At 3:33 PM, Anonymous me said...

If the GOP wins in MA, perhaps it will shake Obama's self-confidence enough that he will start paying attention to his base for a change. The cloud might have a silver lining.

Perhaps. But so far, Obama has been following in Bill Clinton's footsteps, caving in to every republican demand in a futile and astoundingly foolish attempt to get them to go along with his program.

That is simply impossible. It will never happen. We all saw how much good Clinton's efforts did him.

If Obama continues on the path he has started, he'll be very lucky indeed if the only thing the GOP does to him is impeach him for a blow job.
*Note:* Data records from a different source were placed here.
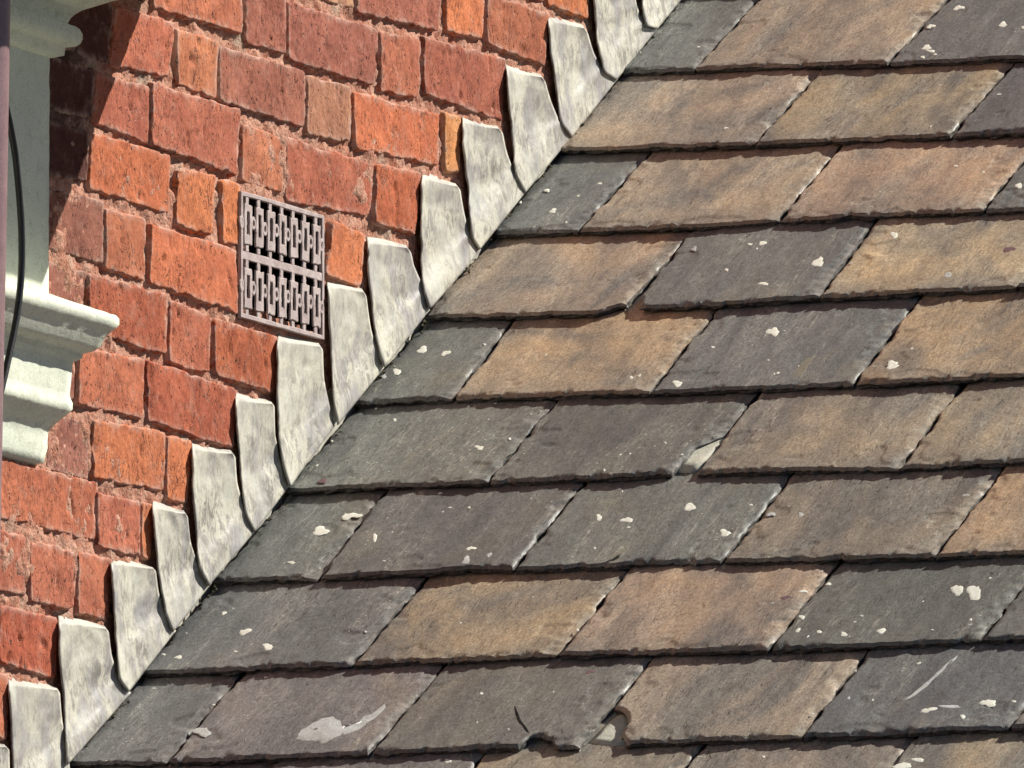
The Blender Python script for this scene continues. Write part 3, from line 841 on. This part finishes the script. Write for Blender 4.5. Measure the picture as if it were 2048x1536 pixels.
wedge('bedding_mortar', [(1345, 940), (1366, 908), (1388, 882), (1410, 866), (1446, 850), (1472, 836), (1456, 868), (1424, 902), (1400, 936), (1380, 942)], -.0074, M_BED)
wedge('bedding_mortar', [(1176, 1484), (1206, 1450), (1232, 1428), (1252, 1416), (1258, 1440), (1250, 1470), (1252, 1490), (1214, 1490)], -.0076, M_BED)
#wedge('bedding_mortar', [(1258, 626), (1264, 606), (1276, 596), (1284, 606), (1278, 628)], -.0060, M_SLATE, .004)

def moss_line():
    rnd = random.Random(12); vs, fs = [], []
    v0, v1 = float(tailf[9](.02)), float(tailf[0](.02))
    for k in range(380):
        v = rnd.uniform(v0 - .1, v1)
        if math.sin(v * 21) + math.sin(v * 47 + 1) < rnd.uniform(-.6, 1.6): continue
        e = .016 + rnd.random() ** 2 * .006; r = rnd.uniform(.0008, .0028)
        c = np.array(corner(e, v, -.0035 + rnd.uniform(-.003, .002)))
        b = len(vs)
        for p in ((1, 0, 0), (-1, 0, 0), (0, 1, 0), (0, -1, 0), (0, 0, 1), (0, 0, -1)):
            q = np.array(p) * r * rnd.uniform(.6, 1.5) + np.array([rnd.uniform(-.3, .3) * r for _ in range(3)])
            vs.append(tuple(c + q))
        for t in ((0, 2, 4), (2, 1, 4), (1, 3, 4), (3, 0, 4), (2, 0, 5), (1, 2, 5), (3, 1, 5), (0, 3, 5)): fs.append([b + i for i in t])
    o = mesh_obj('debris', vs, fs, M_MOSS, roof, smooth=False); o['kind'] = 'stuff'
moss_line()

# ------------------------------------------------------------------ lead step flashing
# every piece: top left, top right, left edge (top to foot), right edge (top to foot)
LEADS = [
 ([(-85, 1478), (-80, 1560), (-60, 1640)], [(8, 1490), (20, 1500), (23, 1560), (40, 1640)]),
 ([(17, 1352), (22, 1440), (26, 1580), (34, 1670)], [(112, 1374), (121, 1386), (127, 1440), (133, 1480), (140, 1536)]),
 ([(118, 1230), (119, 1310), (127, 1410), (133, 1482), (136, 1530)], [(209, 1251), (219, 1264), (226, 1310), (239, 1356), (262, 1386)]),
 ([(222, 1115), (226, 1200), (232, 1290), (240, 1358), (258, 1384)], [(303, 1131), (313, 1142), (320, 1185), (333, 1226), (352, 1262)]),
 ([(306, 1003), (309, 1060), (316, 1140), (333, 1226), (347, 1264)], [(367, 1020), (377, 1034), (384, 1085), (399, 1134), (424, 1166)]),
 ([(384, 883), (384, 960), (390, 1060), (401, 1136), (418, 1172)], [(461, 901), (472, 914), (477, 965), (492, 1026), (516, 1056)]),
 ([(472, 785), (474, 850), (481, 950), (493, 1028), (510, 1064)], [(540, 802), (550, 813), (553, 870), (566, 940), (579, 972)]),
 ([(557, 665), (553, 760), (556, 870), (570, 945), (580, 974)], [(637, 687), (647, 700), (651, 760), (662, 820), (670, 852)]),
 ([(655, 558), (659, 640), (664, 750), (671, 820), (676, 850)], [(724, 577), (734, 592), (745, 660), (757, 710), (768, 736)]),
 ([(735, 473), (737, 550), (746, 640), (760, 712), (770, 734)], [(812, 489), (824, 506), (830, 530), (843, 560), (852, 600), (860, 620)]),
 ([(845, 344), (841, 440), (842, 520), (850, 590), (862, 618)], [(911, 366), (922, 380), (930, 420), (941, 472), (962, 500)]),
 ([(925, 231), (927, 300), (936, 390), (944, 474), (960, 500)], [(994, 252), (1007, 266), (1015, 300), (1030, 345), (1052, 384)]),
 ([(1012, 126), (1017, 210), (1024, 280), (1033, 350), (1050, 386)], [(1081, 150), (1092, 163), (1104, 200), (1120, 242), (1146, 272)]),
 ([(1097, 27), (1100, 100), (1111, 180), (1122, 245), (1144, 274)], [(1166, 52), (1177, 66), (1190, 105), (1208, 142), (1236, 158)]),
 ([(1185, -75), (1186, 0), (1195, 85), (1209, 144), (1234, 160)], [(1256, -52), (1267, -38), (1276, 10), (1290, 54), (1318, 54)]),
 ([(1275, -175), (1276, -100), (1282, -20), (1292, 52), (1316, 57)], [(1350, -150), (1360, -136), (1370, -90), (1386, -44), (1400, -46)]),
]
ORD = ['lowest', 'second', 'third', 'fourth', 'fifth', 'sixth', 'seventh', 'eighth', 'ninth', 'tenth', 'eleventh', 'twelfth', 'thirteenth', 'fourteenth', 'fifteenth', 'topmost']
def resample(pts, n):
    p = np.array(pts, float)
    s = np.concatenate([[0], np.cumsum(np.hypot(*np.diff(p, axis=0).T))]); s /= s[-1]
    t = np.linspace(0, 1, n)
    # Catmull-like smoothing by interpolating with small averaging
    q = np.stack([np.interp(t, s, p[:, 0]), np.interp(t, s, p[:, 1])], 1)
    for _ in range(2):
        q[1:-1] = (q[:-2] + 2 * q[1:-1] + q[2:]) / 4
    return q
LEAD_LABEL = {0: 'grey lead flashing step cut off by the bottom left corner', 6: 'grey lead step flashing, second below the air brick',
              7: 'grey lead flashing step directly under the air brick', 8: 'grey lead flashing step touching the right side of the air brick'}
for k, (lft, rgt) in enumerate(LEADS):
    nu, nv = 26, 64
    L, Rr = resample(lft, nv), resample(rgt, nv)
    rnd = random.Random(k * 3 + 2)
    cv = rnd.uniform(.8, 1.25)
    uu = np.linspace(0, 1, nu); tt = np.linspace(0, 1, nv)
    Uu, Tt = np.meshgrid(uu, tt)
    # rim profile: left edge stands off the wall, middle hugs it, right rim turns up slightly, foot kicks out over the slates
    lip = .0050 * cv * np.exp(-Uu / .12) * sstep(Tt / .12) * (1 - .35 * sstep((Tt - .75) / .25))
    rim = .0058 * np.exp(-(1 - Uu) / .30) * (1 - .95 * sstep((Tt - .72) / .2))
    foot = .013 * sstep((Tt - .55) / .45)
    shoulder = .0075 * sstep(Tt / .05) + .0005
    waves = .0014 * fbm(Uu * 2.2 + k * 5, Tt * 4.2, 40 + k, 3) * sstep(Tt / .15) * (1 - .8 * Uu ** 3)
    fold = .0016 * np.exp(-((Uu - .55 - .2 * fbm(Tt * 2, Tt * 0 + k, 9, 2)) / .14) ** 2) * sstep((Tt - .2) / .3) * .8
    ee = np.maximum(shoulder + lip + rim + foot * .75 + waves + fold, .002)
    vs = np.zeros((nv, nu, 3)); 
    wob = 1.3 * fbm(tt * 9, tt * 0, 70 + k, 3)
    for j in range(nv):
        for i in range(nu):
            px = L[j] * (1 - uu[i]) + Rr[j] * uu[i]
            g = math.sin(math.pi * min(1, tt[j] * 1.15)) if tt[j] < .87 else 0
            px = px + np.array([2.0 * g * (1 - uu[i]) - 2.5 * g * uu[i], 0])
            if uu[i] < .3: px = px + np.array([wob[j], 0]) * (1 - uu[i] / .3)
            if j < 8: px = px + np.array([0, 1.5 * math.sin(uu[i] * 5 + k)]) * (1 - j / 8)
            p = on_wall(px[0], px[1], ee[j, i])
            vs[j, i] = p
    base = Vector(vs.reshape(-1, 3).min(0))
    base = Vector((vs[-1].mean(0)))
    v0 = vs.reshape(-1, 3) - np.array(base)
    # thickness 2.2 mm towards the wall
    back = v0 + np.array([0, .0014, 0])
    ring = ring_ids(nu, nv)
    nn = nu * nv
    fs = grid_faces(nu, nv, 0, True).tolist() + grid_faces(nu, nv, nn).tolist()
    for a in range(len(ring)):
        b = (a + 1) % len(ring)
        fs.append([ring[a], ring[b], ring[b] + nn, ring[a] + nn])
    o = mesh_obj('lead_flashing', np.concatenate([v0, back]), fs, M_LEAD, None, Matrix.Translation(base))
    lab = LEAD_LABEL.get(k, 'grey lead flashing step on the brick wall, %s of the flight counted from bottom left' % ORD[k])
    if k == len(LEADS) - 1: lab = 'grey lead flashing step cut off by the top edge, highest of the flight'
    tag(o, lab, 'flashing', 'lead steps along the wall')

# ------------------------------------------------------------------ painted stone pilaster with cornice and corbel
pil = empty('stone_pilaster', on_wall(40, 900))
tag(pil, 'pale green painted stone pilaster with moulded cap and corbel at left', 'pilaster')
ES = .012
WEND = on_wall(97, 560, ES).x
KX = 2417.0
def prof(pts):
    out = []
    for x, y in pts:
        e = ES + (x - 97) / KX
        out.append((e, on_wall(x, y, e).z))
    return out
def stone_part(name, pr, w_left=-1.6, rag=.0006, seed=0):
    """A moulding of profile pr [(e, z)] from top to bottom, running along the wall and returning to it at its end."""
    dense = []
    for (a, b), (c, d) in zip(pr[:-1], pr[1:]):
        n = max(1, int(math.hypot(c - a, d - b) / .006))
        dense += [(a + (c - a) * t / n, b + (d - b) * t / n) for t in range(n)]
    dense.append(pr[-1])
    ws = np.concatenate([[w_left, -.9], np.linspace(-.75, 0, 60)])     # relative to the end
    ex = []
    vs = []
    for (e, z) in dense:
        wend = WEND + (e - ES)
        row = []
        for w in ws:
            xx = wend + w if w > -.8 else WEND + w
            row.append((xx, e, z))
        for b in np.linspace(0, 1, 8)[1:]:
            row.append((wend, e * (1 - b) - .03 * b, z))
        vs.append(row)
    a = np.array(vs)
    nz = rag * (fbm(a[..., 0] * 60, a[..., 2] * 60 + a[..., 1] * 60, seed, 4) + .5 * fbm(a[..., 0] * 8, a[..., 2] * 8, seed + 3, 2))
    a[..., 1] += nz; a[..., 0] += np.where(np.arange(a.shape[1]) >= len(ws) - 1, nz, 0); a[..., 2] += nz * .6
    a[..., 1] *= -1
    nzr, nw = a.shape[:2]
    off = np.array(pil.location)
    fs = grid_faces(nw, nzr, 0, True).tolist()
    return mesh_obj(name, a.reshape(-1, 3) - off, fs, M_STONE, pil)
ZS = on_wall(270, -44, 0).z
cap = [(.285, ZS + .30), (.285, ZS), (.262, ZS), (.255, ZS + .012), (.20, ZS + .012), (.13, ZS + .006), (.105, ZS - .004)] + \
      prof([(300, -22), (262, -12), (213, 0), (187, 9), (160, 18), (147, 26), (138, 34), (133, 43), (133, 47), (146, 50), (155, 56), (160, 66), (160, 76), (155, 86), (146, 92), (126, 94), (125, 110), (104, 115), (97, 116)])
stone_part('cornice', cap, seed=1)
zt = on_wall(97, 116, ES).z; zb = on_wall(97, 596, ES).z
stone_part('shaft', [(ES, zt), (ES, zb)], rag=.0004, seed=5)
cor = prof([(97, 588), (214, 626), (224, 628), (230, 636), (230, 648), (224, 655), (214, 663), (203, 675), (194, 692), (184, 701), (163, 707), (160, 717), (143, 725)] +
           [(141, 740), (138, 786), (137, 792), (143, 806), (144, 818), (140, 823), (128, 834), (112, 848), (102, 858), (98, 866), (97, 896), (92, 926)])
cor += [(.0, cor[-1][1] - .003)]
stone_part('corbel', cor, rag=.0008, seed=9)

# ------------------------------------------------------------------ drainpipe and cable
ax = [on_wall(-50, -400, .12), on_wall(-47, 0, .12), on_wall(-54, 400, .12), on_wall(-62, 800, .12), on_wall(-70, 1200, .12), on_wall(-80, 1800, .12)]
pb = ax[-1]
vs, fs = tube([p - pb for p in ax], .034, 28)
pipe = mesh_obj('drainpipe', vs, fs, M_PIPE, None, Matrix.Translation(pb))
tag(pipe, 'purple brown drainpipe running down the left edge', 'drainpipe')
cp = [(-10, 150), (8, 195), (20, 250), (31, 310), (38, 380), (43, 450), (44, 510), (42, 560), (36, 620), (27, 670), (16, 720), (6, 765), (-6, 815), (-16, 870)]
cq = resample(cp, 50)
pts = [on_wall(x, y, .085) for x, y in cq]
cb = pts[-1]
vs, fs = tube([p - cb for p in pts], .0036, 12)
cable = mesh_obj('cable', vs, fs, M_CABLE, None, Matrix.Translation(cb))
tag(cable, 'black rubber cable bowed in front of the pilaster', 'cable')
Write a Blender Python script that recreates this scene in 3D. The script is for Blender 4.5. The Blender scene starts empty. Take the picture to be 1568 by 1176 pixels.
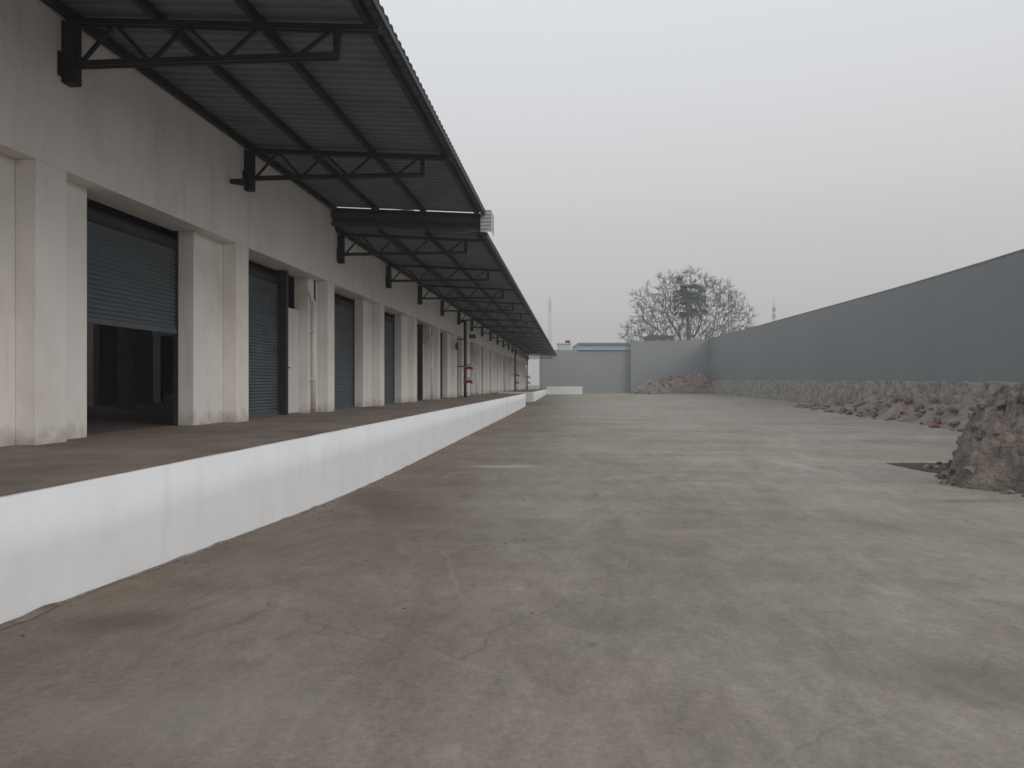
import bpy, bmesh, math, random
from mathutils import Vector, noise, Matrix
random.seed(7)
TH=math.atan(94/1180); CS=math.cos(TH); SN=math.sin(TH)
H=1.62
scene=bpy.context.scene
def C(r,d,z=0): return Vector((r*CS-d*SN, r*SN+d*CS, z))
# ------------------------------------------------ materials
def mat(name,col,rough=0.8,var=0.12,scale=1.5,bump=0.0,bscale=20,metal=0.0,spec=0.3,col2=None,stretch=(1,1,1),streak=0.0,streakcol=(0.3,0.27,0.24),bdist=0.05,base_dirt=0.0):
    m=bpy.data.materials.new(name); m.use_nodes=True
    nt=m.node_tree; N=nt.nodes; L=nt.links
    b=N['Principled BSDF']; b.inputs['Roughness'].default_value=rough
    b.inputs['Metallic'].default_value=metal
    b.inputs['Specular IOR Level'].default_value=spec
    tc=N.new('ShaderNodeTexCoord'); mp=N.new('ShaderNodeMapping'); mp.inputs['Scale'].default_value=stretch
    L.new(tc.outputs['Object'],mp.inputs['Vector'])
    n=N.new('ShaderNodeTexNoise'); n.inputs['Scale'].default_value=scale; n.inputs['Detail'].default_value=8; n.inputs['Roughness'].default_value=0.65
    L.new(mp.outputs[0],n.inputs['Vector'])
    r=N.new('ShaderNodeValToRGB'); r.color_ramp.elements[0].position=0.3; r.color_ramp.elements[1].position=0.7
    c2=col2 or tuple(min(1,c*(1+var)) for c in col)
    c1=col if col2 else tuple(c*(1-var) for c in col)
    r.color_ramp.elements[0].color=(*c1,1); r.color_ramp.elements[1].color=(*c2,1)
    L.new(n.outputs['Fac'],r.inputs['Fac']); colout=r.outputs[0]
    if streak>0:
        for sc,lo,hi,st in((3.0,0.55,0.75,(1,1,.12)),(0.9,0.52,0.75,(1,1,.6))):
            mp2=N.new('ShaderNodeMapping'); mp2.inputs['Scale'].default_value=st; mp2.inputs['Location'].default_value=(sc,2,1)
            L.new(tc.outputs['Object'],mp2.inputs['Vector'])
            n3=N.new('ShaderNodeTexNoise'); n3.inputs['Scale'].default_value=sc; n3.inputs['Detail'].default_value=7; n3.inputs['Roughness'].default_value=.6
            L.new(mp2.outputs[0],n3.inputs['Vector'])
            mr=N.new('ShaderNodeMapRange'); mr.inputs[1].default_value=lo; mr.inputs[2].default_value=hi; mr.inputs[4].default_value=streak
            L.new(n3.outputs['Fac'],mr.inputs[0])
            mx=N.new('ShaderNodeMixRGB'); mx.inputs['Color2'].default_value=(*streakcol,1)
            L.new(mr.outputs[0],mx.inputs['Fac']); L.new(colout,mx.inputs['Color1']); colout=mx.outputs[0]
    if base_dirt>0:   # splash-back dirt on the lowest 30 cm of the plaster
        sp=N.new('ShaderNodeSeparateXYZ'); L.new(tc.outputs['Object'],sp.inputs[0])
        n4=N.new('ShaderNodeTexNoise'); n4.inputs['Scale'].default_value=5; n4.inputs['Detail'].default_value=6; L.new(tc.outputs['Object'],n4.inputs['Vector'])
        ad=N.new('ShaderNodeMath'); ad.operation='MULTIPLY_ADD'; ad.inputs[1].default_value=-0.6; L.new(n4.outputs['Fac'],ad.inputs[0]); L.new(sp.outputs['Z'],ad.inputs[2])
        mr=N.new('ShaderNodeMapRange'); mr.inputs[1].default_value=-1.10; mr.inputs[2].default_value=-0.80; mr.inputs[3].default_value=base_dirt; mr.inputs[4].default_value=0
        L.new(ad.outputs[0],mr.inputs[0])
        mx=N.new('ShaderNodeMixRGB'); mx.inputs['Color2'].default_value=(0.34,0.28,0.235,1)
        L.new(mr.outputs[0],mx.inputs['Fac']); L.new(colout,mx.inputs['Color1']); colout=mx.outputs[0]
    L.new(colout,b.inputs['Base Color'])
    if bump>0:
        n2=N.new('ShaderNodeTexNoise'); n2.inputs['Scale'].default_value=bscale; n2.inputs['Detail'].default_value=6
        L.new(tc.outputs['Object'],n2.inputs['Vector'])
        bp=N.new('ShaderNodeBump'); bp.inputs['Strength'].default_value=bump; bp.inputs['Distance'].default_value=bdist
        L.new(n2.outputs['Fac'],bp.inputs['Height']); L.new(bp.outputs[0],b.inputs['Normal'])
    return m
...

At 4:53 PM, Anonymous me said...

Obama = Charlie Brown

Repubs = Lucy holding the football

At 7:24 PM, Anonymous Ida Jurie said...

I don't see where Massachusetts has ever been as blue as many say. They often seem to have a Republican governor. And, back in the 1970s, long after southern schools had been integrated, Massachusetts had the ugliest school busing fight north of Alabama. Such racism tells me that the state has plenty of Republicans.

At 2:05 AM, Blogger Woody (Tokin Librul/Rogue Scholar/ Helluvafella!) said...

Prez. Shamwow is so weak, so coopted, that a loss in MA next week will drive him to the right, not the left...

At 6:06 AM, Blogger Serving Patriot said...

MA = taxachusetts... a favorite mem of the Villagers in Beltway elites. That's why the CW sez it is such a "blue, blue" state. Ida is absolutely right, MA is certainly purple, electing republicans such as the Mittster! Who then implemented a health care reform!!!!!

No doubt Obama is a huge disappointment and so Clintonesque in his diffident leadership to date. Digby is right tho'; those that care MUST get themselves involved.

And this is where Team O and the corporatist f'd up. They made a huge, interconnected and, for a while, energized local volunteer movement. People who went out there and did it. In many ways, they had to learn it themselves (since so little civics is ever taught to them in school). Sooner or later, they will abandon the corporate Dem model lead by Rahmbo, get angry and get re-involved. This needs to be encouraged, cultivated and brave faces (like Doug Tudor) supported to light these local fires.

And, if Woody is right (and I think he is), I don't think it will be later... but sooner.